Risk management plan

scheme within the risk management framework specifying the approach, the management components and resources to be applied to the management of risk. Management components typically include procedures, practices, assignment of responsibilities, sequence and timing of activities. The risk management plan can be applied to a particular product, process and project, and part or whole of the organization.

Risk management policy

statement of the overall intentions and direction of an organization related to risk management.

Risk management process

systematic application of management policies, procedures and practices to the activities of communicating, consulting, establishing the context, and identifying, analyzing, evaluating, treating, monitoring  and reviewing risk  in order to provide reasonable assurance regarding the achievement of the organization's objectives.

Risk map

a graphic representation of likelihood and impact of one or more risks. Risk maps may plot quantitative or qualitative estimates of risk likelihood and impact. Often, risk maps are referred to as “heat maps” since they present risk levels by color, where red represents high risk, yellow moderate risk, and green low risk.

Risk maturity

measuring the level of development of risk management practices within an organization, based on different variables and / or dimensions characterized by organizational behaviors and indicators.

Risk measurement

assigning values to each risk using the defined criteria. Most organizations define scales for rating risks in terms of impact, likelihood, and other dimensions.

Risk owner

person or entity with the accountability and authority to manage the risk.

Risk profile

description of any set of risks. The set of risks can contain those that relate to the whole organization, part of the organization, or as otherwise defined.

Risk register/risk log

a master document that records identified risks, their severity, and the responses to be taken.

Risk source

element which alone or in combination has the intrinsic potential to give rise to risk. A risk source can be tangible or intangible.

Risk Strategy

the overall organizational approach to risk management as defined by the entity governing risk management. This should be documented and easily available throughout the organization.

Risk tolerance

the acceptable level of variation relative to achievement of a specific objective.
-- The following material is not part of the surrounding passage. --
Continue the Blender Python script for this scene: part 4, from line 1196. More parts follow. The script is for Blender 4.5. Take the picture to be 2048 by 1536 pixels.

This variation is often measured using the same units as its related objective. In setting risk tolerance, management considers the relative importance of the related objective and aligns risk tolerances with risk appetite. Therefore, an entity operating with its risk tolerances, narrow boundaries, is operating within its risk appetite, wide boundaries.

Risk treatment

means by which an organization elects to manage individual risks. Risk treatments can also be called risk responses. As part of enterprise risk management, for each significant risk an entity considers potential responses from a range of response categories. Risk treatment can involve:

  • Avoidance/Terminating is a response where you exit the activities that cause the risk. Some examples of avoidance are exiting product line, selling a division, or deciding against expansion.
  • Treating/Reduction is a response where action is taken to mitigate the risk likelihood  and impact, or both.
  • Transferring/Sharing is a response that reduces the risk likelihood and impact by sharing or transferring a portion of the risk. An extremely common sharing response is insurance.
  • Tolerance/Acceptance is a response where no action is taken to affect the risk likelihood  or impact.
  • Risk treatments that deal with negative consequences are sometimes referred to as "risk mitigation", "risk elimination", "risk prevention" and "risk reduction". Risk treatment can create new risks or modify existing risks.

Risk weighting

process of comparing the results of risk analysis  with risk criteria  to determine whether the risk and/or its magnitude is acceptable or tolerable. It’s the process of determining risk management priorities by comparing the level of risk against predetermined target risk levels and tolerance thresholds. Risk evaluation assists in the decision about risk treatment.

Review

activity undertaken to determine the suitability, adequacy and effectiveness of the subject matter to achieve established objectives. Review can be applied to a risk management frameworkrisk management processrisk  or control.

Stakeholder

person or organization that can affect, be affected by, or perceive themselves to be affected by a decision or activity. A decision maker can be a stakeholder.

 Total risk

the sum of identified and unidentified risk. Ideally, identified risk will comprise the larger proportion of the two.

Unacceptable risk

the portion of identified risk that cannot be tolerated, but must be either eliminated or controlled.

Unidentified risk

that risk that has not yet been identified. Some risk is not identifiable or measurable. Mishap investigations may reveal some previously unidentified risks.